A true nonrefundable retainer is distinguishable from an advanced deposit or prepayment retainer. If the lawyer will perform services for the fee, the fee is classified as an advanced deposit or prepayment for services, which is always refundable until it has been earned through the performance of legal services.  

As with a flat fee, a lawyer cannot transform an advance deposit or prepayment into a nonrefundable retainer simply by declaring that it is nonrefundable or stating that the fee is to remunerate the attorney for lost opportunity of other employment.  Because it remains the client’s property, it must be placed in the lawyer’s trust account. Fee agreements stating that the retainer is nonrefundable are a common cause of fee disputes and grievances.  
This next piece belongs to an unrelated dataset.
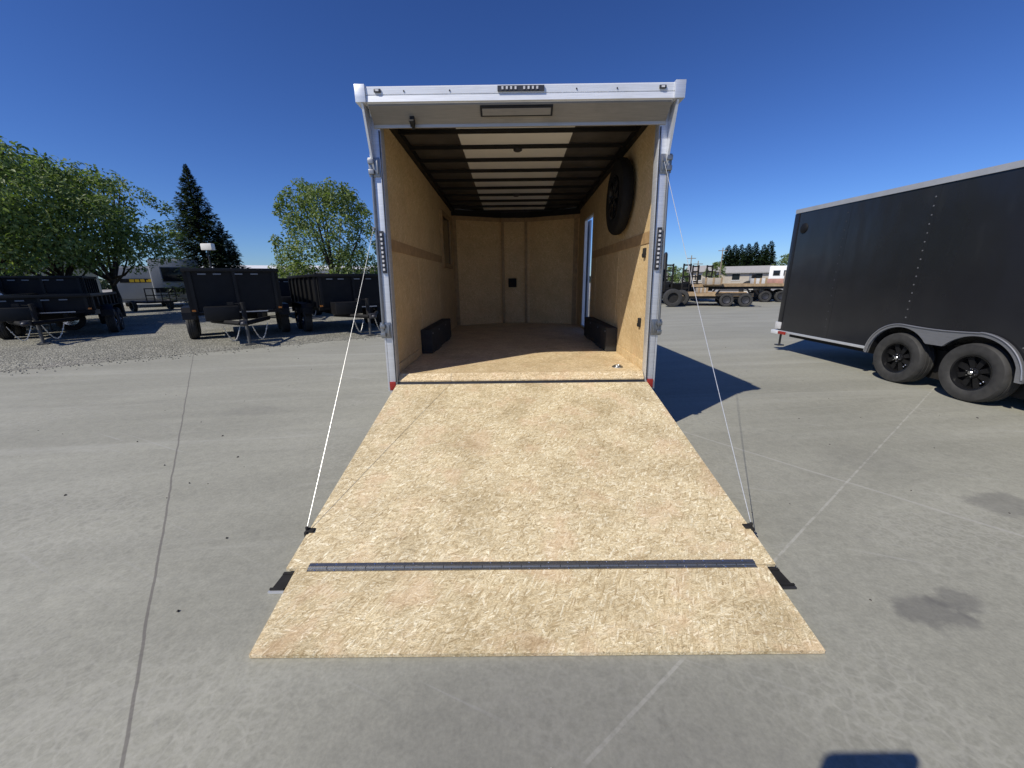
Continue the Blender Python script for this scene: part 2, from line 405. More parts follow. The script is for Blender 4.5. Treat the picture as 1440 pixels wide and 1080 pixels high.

Advanced Payments of Expenses

It is much easier to identify what constitutes an advance payment of expenses than an unearned fee. For example, court costs, such as filing fees, are often paid as part of an advance payment of fees. Until the court costs are paid, they belong in a trust account. The same is true of anticipated travel expenses. Until the lawyer buys the plane ticket or reimburses himself, the money for this expense remains in the trust account. Once the expense is reimbursed, the funds are transferred to the lawyer’s operational account.